▶ GOAL OF THE EXERCISE
Return precisely the span of lines from the top of the material below to the line containing "o.matrix_basis = mat4; return o", both included. Pictures are excluded.

** start PROVIDED MATERIAL **

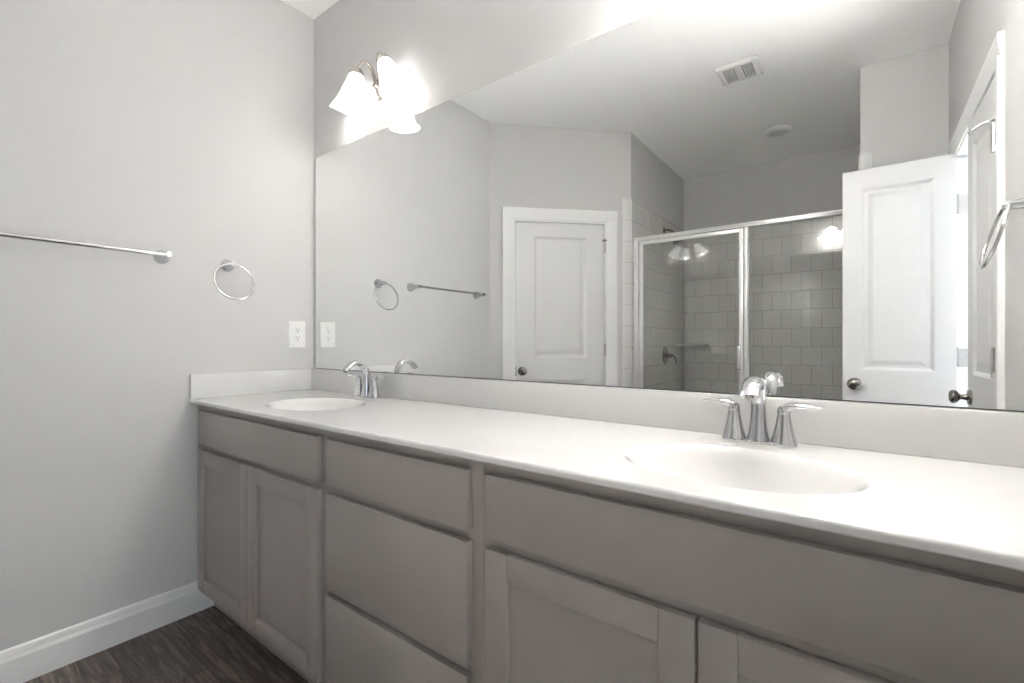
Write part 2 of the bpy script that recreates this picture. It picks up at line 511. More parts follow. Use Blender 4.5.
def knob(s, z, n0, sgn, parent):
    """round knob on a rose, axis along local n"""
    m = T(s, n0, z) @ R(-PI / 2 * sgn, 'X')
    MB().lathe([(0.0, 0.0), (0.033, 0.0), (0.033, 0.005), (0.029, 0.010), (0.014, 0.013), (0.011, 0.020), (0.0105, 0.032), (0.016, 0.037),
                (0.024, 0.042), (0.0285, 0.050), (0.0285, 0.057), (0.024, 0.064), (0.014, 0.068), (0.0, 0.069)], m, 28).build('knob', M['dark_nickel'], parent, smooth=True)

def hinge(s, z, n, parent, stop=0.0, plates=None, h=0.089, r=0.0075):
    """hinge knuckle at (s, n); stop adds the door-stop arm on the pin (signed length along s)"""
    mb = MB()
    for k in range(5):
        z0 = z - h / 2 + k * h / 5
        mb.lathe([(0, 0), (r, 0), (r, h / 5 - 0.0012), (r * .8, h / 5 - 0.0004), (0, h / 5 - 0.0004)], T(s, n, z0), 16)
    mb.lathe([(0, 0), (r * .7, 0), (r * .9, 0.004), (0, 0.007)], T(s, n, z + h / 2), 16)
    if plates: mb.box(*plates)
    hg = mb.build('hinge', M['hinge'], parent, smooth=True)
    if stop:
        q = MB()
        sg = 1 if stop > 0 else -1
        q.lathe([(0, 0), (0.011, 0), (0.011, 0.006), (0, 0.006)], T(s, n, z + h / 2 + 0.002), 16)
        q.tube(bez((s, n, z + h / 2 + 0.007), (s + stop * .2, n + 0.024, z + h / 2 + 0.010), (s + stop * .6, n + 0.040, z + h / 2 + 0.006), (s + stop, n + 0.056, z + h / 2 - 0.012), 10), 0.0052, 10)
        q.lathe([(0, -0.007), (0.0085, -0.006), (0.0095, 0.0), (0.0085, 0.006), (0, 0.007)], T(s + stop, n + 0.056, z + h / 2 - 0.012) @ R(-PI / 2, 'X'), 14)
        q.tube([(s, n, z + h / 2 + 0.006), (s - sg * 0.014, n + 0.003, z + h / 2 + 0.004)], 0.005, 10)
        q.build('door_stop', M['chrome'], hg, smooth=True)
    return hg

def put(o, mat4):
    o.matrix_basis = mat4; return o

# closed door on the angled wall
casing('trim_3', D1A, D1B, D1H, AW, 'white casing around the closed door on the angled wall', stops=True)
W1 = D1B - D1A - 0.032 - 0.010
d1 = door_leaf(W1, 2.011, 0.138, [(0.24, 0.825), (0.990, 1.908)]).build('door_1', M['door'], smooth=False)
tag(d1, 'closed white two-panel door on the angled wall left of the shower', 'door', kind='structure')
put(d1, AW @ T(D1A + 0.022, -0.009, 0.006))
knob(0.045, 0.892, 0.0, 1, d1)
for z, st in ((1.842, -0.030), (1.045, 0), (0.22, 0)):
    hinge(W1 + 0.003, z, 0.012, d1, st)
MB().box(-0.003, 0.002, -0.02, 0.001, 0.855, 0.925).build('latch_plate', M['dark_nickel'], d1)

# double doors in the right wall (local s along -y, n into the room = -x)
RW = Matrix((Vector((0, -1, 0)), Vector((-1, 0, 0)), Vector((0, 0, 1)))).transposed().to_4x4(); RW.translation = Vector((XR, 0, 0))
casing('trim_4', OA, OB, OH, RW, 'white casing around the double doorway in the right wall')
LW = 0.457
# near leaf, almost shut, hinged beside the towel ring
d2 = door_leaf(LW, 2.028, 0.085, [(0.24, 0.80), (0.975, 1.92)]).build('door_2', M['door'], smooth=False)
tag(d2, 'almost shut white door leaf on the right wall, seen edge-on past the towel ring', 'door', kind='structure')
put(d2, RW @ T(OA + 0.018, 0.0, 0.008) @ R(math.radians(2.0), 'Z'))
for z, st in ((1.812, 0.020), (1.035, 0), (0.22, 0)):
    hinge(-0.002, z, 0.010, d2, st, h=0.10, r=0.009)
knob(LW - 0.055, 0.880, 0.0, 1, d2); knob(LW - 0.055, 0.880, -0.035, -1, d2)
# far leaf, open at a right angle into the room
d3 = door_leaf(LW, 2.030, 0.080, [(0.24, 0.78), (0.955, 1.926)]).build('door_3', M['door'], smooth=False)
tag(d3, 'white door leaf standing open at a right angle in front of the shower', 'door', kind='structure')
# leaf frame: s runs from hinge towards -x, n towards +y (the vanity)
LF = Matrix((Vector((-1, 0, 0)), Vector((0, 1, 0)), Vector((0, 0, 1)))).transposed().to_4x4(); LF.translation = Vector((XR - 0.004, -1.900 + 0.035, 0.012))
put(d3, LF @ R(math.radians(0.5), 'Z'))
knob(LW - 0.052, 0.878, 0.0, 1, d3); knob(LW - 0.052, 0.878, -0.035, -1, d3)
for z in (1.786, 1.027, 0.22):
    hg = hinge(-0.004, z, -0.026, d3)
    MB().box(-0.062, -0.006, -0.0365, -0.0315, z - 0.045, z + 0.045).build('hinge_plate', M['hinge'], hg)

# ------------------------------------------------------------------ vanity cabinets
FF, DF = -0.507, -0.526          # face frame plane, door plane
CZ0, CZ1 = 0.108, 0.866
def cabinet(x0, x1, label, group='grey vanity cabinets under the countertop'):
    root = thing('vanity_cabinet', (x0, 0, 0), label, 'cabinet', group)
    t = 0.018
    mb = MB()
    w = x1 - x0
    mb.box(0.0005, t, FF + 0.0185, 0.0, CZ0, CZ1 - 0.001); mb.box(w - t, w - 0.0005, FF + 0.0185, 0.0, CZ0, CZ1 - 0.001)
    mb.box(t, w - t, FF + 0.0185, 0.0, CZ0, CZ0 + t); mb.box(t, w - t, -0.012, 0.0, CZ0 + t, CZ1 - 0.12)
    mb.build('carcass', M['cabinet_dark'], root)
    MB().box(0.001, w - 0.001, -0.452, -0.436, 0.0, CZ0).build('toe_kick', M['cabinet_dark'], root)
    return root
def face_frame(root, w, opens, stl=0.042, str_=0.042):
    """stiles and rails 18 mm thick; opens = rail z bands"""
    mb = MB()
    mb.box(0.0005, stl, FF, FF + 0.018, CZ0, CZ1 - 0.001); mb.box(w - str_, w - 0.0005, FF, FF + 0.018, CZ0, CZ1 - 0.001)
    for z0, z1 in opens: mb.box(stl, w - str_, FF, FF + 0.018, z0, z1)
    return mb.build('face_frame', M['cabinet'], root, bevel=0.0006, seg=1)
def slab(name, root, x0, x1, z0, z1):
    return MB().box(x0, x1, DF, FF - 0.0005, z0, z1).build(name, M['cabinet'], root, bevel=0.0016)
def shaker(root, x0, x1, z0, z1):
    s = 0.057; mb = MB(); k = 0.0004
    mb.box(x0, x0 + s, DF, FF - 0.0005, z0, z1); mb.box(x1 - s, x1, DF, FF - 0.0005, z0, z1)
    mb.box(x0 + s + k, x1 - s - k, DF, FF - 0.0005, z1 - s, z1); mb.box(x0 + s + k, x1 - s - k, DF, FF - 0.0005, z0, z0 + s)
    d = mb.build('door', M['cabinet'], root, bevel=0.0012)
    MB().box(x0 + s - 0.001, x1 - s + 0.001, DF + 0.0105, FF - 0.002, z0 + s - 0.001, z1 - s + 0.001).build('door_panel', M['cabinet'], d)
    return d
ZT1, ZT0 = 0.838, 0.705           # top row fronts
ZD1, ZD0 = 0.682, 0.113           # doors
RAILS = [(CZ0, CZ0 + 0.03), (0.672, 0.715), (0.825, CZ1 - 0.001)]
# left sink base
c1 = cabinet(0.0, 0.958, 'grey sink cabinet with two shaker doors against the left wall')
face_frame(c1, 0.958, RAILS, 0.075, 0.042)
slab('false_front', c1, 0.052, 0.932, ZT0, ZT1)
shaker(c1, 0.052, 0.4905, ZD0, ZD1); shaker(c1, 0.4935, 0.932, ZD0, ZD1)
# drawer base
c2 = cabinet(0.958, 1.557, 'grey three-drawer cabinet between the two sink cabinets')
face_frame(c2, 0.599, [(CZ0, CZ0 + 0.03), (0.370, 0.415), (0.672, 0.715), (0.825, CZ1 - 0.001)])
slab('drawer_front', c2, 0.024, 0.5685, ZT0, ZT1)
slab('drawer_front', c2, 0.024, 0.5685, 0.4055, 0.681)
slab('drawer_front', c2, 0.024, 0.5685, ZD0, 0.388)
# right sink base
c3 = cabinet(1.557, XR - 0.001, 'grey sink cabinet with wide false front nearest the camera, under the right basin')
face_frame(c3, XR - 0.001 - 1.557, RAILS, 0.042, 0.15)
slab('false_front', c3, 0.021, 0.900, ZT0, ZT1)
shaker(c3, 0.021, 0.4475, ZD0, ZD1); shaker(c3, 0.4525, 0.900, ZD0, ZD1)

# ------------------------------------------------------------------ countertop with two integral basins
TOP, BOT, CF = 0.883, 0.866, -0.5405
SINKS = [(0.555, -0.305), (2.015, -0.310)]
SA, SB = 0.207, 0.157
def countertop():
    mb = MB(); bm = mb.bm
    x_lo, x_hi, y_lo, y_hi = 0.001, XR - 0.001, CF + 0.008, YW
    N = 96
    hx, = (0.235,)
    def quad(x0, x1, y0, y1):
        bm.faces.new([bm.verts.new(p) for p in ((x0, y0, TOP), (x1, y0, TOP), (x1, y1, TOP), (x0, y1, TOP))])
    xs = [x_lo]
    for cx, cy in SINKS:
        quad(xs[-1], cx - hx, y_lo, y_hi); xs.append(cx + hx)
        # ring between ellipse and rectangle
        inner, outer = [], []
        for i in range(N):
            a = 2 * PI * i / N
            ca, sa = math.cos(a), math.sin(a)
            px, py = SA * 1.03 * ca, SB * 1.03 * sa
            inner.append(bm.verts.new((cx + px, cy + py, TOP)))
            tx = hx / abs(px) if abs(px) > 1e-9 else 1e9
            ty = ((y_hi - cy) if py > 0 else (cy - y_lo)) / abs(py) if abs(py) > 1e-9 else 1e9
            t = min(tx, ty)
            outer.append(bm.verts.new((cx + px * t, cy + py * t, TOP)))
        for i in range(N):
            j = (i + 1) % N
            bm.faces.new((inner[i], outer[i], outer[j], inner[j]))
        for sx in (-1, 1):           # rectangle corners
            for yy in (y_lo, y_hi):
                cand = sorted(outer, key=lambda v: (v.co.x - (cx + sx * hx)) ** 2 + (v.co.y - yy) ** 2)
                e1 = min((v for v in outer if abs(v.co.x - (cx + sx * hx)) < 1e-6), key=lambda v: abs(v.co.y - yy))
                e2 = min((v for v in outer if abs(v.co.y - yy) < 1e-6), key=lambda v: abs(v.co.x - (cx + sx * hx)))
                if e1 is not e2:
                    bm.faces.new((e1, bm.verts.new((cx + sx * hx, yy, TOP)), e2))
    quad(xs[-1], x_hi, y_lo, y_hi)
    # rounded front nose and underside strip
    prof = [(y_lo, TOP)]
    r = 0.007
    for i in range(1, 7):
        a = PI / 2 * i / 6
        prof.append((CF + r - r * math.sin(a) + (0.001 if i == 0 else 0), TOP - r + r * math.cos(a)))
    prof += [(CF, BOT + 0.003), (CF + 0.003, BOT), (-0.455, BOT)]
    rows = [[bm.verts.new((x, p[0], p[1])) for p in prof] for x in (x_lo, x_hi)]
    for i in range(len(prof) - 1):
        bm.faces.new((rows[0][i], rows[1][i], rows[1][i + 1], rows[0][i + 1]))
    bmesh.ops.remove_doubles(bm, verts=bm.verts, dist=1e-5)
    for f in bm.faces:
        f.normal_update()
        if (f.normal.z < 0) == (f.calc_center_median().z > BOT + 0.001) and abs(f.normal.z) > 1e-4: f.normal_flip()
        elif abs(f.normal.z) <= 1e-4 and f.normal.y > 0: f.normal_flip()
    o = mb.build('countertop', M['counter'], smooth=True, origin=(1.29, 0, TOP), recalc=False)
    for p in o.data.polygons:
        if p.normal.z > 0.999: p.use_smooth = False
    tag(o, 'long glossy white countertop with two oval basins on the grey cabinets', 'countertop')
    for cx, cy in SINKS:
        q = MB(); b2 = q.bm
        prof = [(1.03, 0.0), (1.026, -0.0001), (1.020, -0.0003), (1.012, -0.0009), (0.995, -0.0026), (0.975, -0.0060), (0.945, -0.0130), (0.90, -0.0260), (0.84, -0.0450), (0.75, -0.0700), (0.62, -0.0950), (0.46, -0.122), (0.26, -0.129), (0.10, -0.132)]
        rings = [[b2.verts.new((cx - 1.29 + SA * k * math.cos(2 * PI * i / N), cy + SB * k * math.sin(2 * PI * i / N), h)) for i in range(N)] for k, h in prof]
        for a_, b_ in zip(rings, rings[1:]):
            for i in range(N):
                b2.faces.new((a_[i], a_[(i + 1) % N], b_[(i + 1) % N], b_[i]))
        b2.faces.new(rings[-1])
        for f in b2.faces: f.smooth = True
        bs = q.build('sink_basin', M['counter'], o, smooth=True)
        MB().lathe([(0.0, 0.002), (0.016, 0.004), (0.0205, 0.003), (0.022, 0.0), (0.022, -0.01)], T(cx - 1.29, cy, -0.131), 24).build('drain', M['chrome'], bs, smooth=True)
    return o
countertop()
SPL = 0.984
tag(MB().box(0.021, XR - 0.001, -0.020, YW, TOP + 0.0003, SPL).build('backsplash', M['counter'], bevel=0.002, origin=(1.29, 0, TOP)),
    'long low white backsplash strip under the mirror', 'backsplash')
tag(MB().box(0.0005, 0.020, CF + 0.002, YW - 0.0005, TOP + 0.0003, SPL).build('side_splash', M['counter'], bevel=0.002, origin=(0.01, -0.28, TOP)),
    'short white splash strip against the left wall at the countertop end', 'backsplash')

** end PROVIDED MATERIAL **

▶ OUTPUT BELOW
Write part 2 of the bpy script that recreates this picture. It picks up at line 511. More parts follow. Use Blender 4.5.
def knob(s, z, n0, sgn, parent):
    """round knob on a rose, axis along local n"""
    m = T(s, n0, z) @ R(-PI / 2 * sgn, 'X')
    MB().lathe([(0.0, 0.0), (0.033, 0.0), (0.033, 0.005), (0.029, 0.010), (0.014, 0.013), (0.011, 0.020), (0.0105, 0.032), (0.016, 0.037),
                (0.024, 0.042), (0.0285, 0.050), (0.0285, 0.057), (0.024, 0.064), (0.014, 0.068), (0.0, 0.069)], m, 28).build('knob', M['dark_nickel'], parent, smooth=True)

def hinge(s, z, n, parent, stop=0.0, plates=None, h=0.089, r=0.0075):
    """hinge knuckle at (s, n); stop adds the door-stop arm on the pin (signed length along s)"""
    mb = MB()
    for k in range(5):
        z0 = z - h / 2 + k * h / 5
        mb.lathe([(0, 0), (r, 0), (r, h / 5 - 0.0012), (r * .8, h / 5 - 0.0004), (0, h / 5 - 0.0004)], T(s, n, z0), 16)
    mb.lathe([(0, 0), (r * .7, 0), (r * .9, 0.004), (0, 0.007)], T(s, n, z + h / 2), 16)
    if plates: mb.box(*plates)
    hg = mb.build('hinge', M['hinge'], parent, smooth=True)
    if stop:
        q = MB()
        sg = 1 if stop > 0 else -1
        q.lathe([(0, 0), (0.011, 0), (0.011, 0.006), (0, 0.006)], T(s, n, z + h / 2 + 0.002), 16)
        q.tube(bez((s, n, z + h / 2 + 0.007), (s + stop * .2, n + 0.024, z + h / 2 + 0.010), (s + stop * .6, n + 0.040, z + h / 2 + 0.006), (s + stop, n + 0.056, z + h / 2 - 0.012), 10), 0.0052, 10)
        q.lathe([(0, -0.007), (0.0085, -0.006), (0.0095, 0.0), (0.0085, 0.006), (0, 0.007)], T(s + stop, n + 0.056, z + h / 2 - 0.012) @ R(-PI / 2, 'X'), 14)
        q.tube([(s, n, z + h / 2 + 0.006), (s - sg * 0.014, n + 0.003, z + h / 2 + 0.004)], 0.005, 10)
        q.build('door_stop', M['chrome'], hg, smooth=True)
    return hg

def put(o, mat4):
    o.matrix_basis = mat4; return o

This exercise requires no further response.